At 23, I hardly possess years of worldly experience, but I think I’m now a bit wiser than Cassandra or the equally sheltered Rose. At fourteen, I saw the Rose-Cassandra-Simon love triangle as tragically romantic, but last week, watching the film, I was struck by how deeply inappropriate it is for Simon to kiss Cassandra. He is a grown man, engaged to her sister, and she is seventeen. Simon sees this as no big deal, and though Cassandra is distraught by the idea that she has betrayed her sister, she still sees Simon as essentially a good man, someone worthy of her love. Suddenly, Simon seems more Wickham than Darcy.
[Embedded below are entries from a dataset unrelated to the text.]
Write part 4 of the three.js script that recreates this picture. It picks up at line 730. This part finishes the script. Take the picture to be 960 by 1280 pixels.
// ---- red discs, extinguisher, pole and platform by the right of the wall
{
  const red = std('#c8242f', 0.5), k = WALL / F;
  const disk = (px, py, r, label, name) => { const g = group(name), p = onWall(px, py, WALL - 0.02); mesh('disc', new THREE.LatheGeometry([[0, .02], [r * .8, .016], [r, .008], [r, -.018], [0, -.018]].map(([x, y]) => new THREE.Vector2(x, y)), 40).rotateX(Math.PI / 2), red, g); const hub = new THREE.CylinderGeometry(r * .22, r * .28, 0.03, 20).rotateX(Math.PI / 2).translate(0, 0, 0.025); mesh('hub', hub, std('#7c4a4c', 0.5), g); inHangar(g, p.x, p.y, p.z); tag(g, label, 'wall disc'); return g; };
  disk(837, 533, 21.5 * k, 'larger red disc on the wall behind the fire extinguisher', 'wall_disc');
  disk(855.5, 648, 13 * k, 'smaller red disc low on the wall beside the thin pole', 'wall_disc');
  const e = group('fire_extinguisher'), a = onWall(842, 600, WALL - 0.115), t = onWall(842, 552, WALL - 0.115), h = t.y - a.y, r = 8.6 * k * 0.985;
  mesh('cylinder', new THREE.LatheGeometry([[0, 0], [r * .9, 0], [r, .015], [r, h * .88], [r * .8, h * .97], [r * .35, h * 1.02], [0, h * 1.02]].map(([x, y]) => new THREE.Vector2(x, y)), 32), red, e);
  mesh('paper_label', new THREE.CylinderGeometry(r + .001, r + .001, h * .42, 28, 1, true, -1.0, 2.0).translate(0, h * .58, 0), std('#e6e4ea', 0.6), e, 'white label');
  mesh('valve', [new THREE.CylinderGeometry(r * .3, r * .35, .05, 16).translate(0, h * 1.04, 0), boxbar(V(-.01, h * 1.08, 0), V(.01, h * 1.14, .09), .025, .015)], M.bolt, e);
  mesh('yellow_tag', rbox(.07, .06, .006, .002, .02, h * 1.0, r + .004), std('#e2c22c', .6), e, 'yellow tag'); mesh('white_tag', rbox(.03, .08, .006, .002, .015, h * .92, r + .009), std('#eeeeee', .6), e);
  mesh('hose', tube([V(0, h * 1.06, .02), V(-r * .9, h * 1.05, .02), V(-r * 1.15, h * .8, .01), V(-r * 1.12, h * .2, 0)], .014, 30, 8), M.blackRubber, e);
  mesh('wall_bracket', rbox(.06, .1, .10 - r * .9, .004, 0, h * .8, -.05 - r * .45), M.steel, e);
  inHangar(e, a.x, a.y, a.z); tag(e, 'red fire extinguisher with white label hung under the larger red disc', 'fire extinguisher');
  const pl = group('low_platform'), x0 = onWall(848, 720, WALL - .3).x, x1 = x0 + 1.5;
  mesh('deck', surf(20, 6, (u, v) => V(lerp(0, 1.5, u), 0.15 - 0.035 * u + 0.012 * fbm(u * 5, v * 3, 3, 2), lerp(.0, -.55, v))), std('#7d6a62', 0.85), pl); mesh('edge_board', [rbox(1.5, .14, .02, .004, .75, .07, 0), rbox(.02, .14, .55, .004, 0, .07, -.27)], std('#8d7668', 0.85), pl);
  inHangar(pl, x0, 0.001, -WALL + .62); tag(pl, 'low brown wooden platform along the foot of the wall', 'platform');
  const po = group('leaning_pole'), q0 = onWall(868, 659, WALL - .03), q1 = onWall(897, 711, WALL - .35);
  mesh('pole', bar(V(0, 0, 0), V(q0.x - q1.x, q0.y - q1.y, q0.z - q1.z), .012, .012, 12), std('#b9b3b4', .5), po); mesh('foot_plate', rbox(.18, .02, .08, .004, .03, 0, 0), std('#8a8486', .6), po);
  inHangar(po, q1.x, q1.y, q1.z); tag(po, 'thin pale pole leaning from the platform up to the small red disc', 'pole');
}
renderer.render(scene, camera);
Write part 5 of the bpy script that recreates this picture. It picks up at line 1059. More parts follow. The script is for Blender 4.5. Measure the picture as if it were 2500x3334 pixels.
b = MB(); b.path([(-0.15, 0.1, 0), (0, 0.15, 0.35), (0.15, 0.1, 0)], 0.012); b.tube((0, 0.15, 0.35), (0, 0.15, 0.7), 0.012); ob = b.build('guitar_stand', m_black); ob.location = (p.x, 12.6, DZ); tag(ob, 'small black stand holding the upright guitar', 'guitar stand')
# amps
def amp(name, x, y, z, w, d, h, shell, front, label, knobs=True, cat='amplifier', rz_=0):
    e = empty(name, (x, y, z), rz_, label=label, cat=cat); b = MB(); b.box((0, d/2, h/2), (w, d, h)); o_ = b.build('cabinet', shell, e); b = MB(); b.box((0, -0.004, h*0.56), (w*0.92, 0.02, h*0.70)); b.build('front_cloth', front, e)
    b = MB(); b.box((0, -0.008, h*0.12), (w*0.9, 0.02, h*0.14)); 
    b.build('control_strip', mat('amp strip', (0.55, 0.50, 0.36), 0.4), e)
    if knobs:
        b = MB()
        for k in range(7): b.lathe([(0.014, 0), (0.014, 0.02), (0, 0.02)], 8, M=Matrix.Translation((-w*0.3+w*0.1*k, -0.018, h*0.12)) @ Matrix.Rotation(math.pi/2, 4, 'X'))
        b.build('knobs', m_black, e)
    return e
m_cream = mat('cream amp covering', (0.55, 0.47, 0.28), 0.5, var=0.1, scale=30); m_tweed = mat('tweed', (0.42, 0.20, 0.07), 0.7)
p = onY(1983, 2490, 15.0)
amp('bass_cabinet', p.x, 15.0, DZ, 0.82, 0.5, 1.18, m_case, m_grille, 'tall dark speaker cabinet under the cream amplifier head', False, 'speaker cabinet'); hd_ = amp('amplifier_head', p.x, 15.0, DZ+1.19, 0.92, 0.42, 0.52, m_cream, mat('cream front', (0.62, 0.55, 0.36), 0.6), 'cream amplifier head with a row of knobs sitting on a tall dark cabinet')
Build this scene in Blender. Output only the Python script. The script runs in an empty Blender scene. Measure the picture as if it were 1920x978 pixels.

And then, there’s Stephen, the son of the Mortmain’s former housekeeper and love interest Cassandra by all rights should end up with. Yet, when he takes a modeling gig so he can save up to buy Cassandra a radio, he ends up sleeping with a much-older, married photographer. When Cassandra discovers this, she finds herself inexplicably upset. She and Stephen talk it over—how love and desire are messier, more complicated than either of them had imagined. Yet neither Stephen nor Cassandra seem to see that their older partners of taken advantage of their idealistic views of love and sex.

In spite of the novel’s nods to Austen and classic marriage plots, only a few characters in I Capture the Castle have traditionally happy endings. At the same time, no one really gets a tragic ending either—instead, they go on with their imperfect lives. Cassandra has been unlucky in love, and she says she was a fool to ever think she could “capture” the world on paper—but we readers know she has grown up, grown wiser, and that she is certainly a writer.


A few final notes:

  1. In case you haven’t read the novel, you can read an excerpt of the first chapter here. In my opinion, it has one of the best opening lines of all time.
  2. In the film adaptation, Rose is played by Rose Byrne. It delights me that before she was in Bridesmaids and X-Men, she was a supporting character in several British period dramas (she’s also in the David Tennant version of Casanova).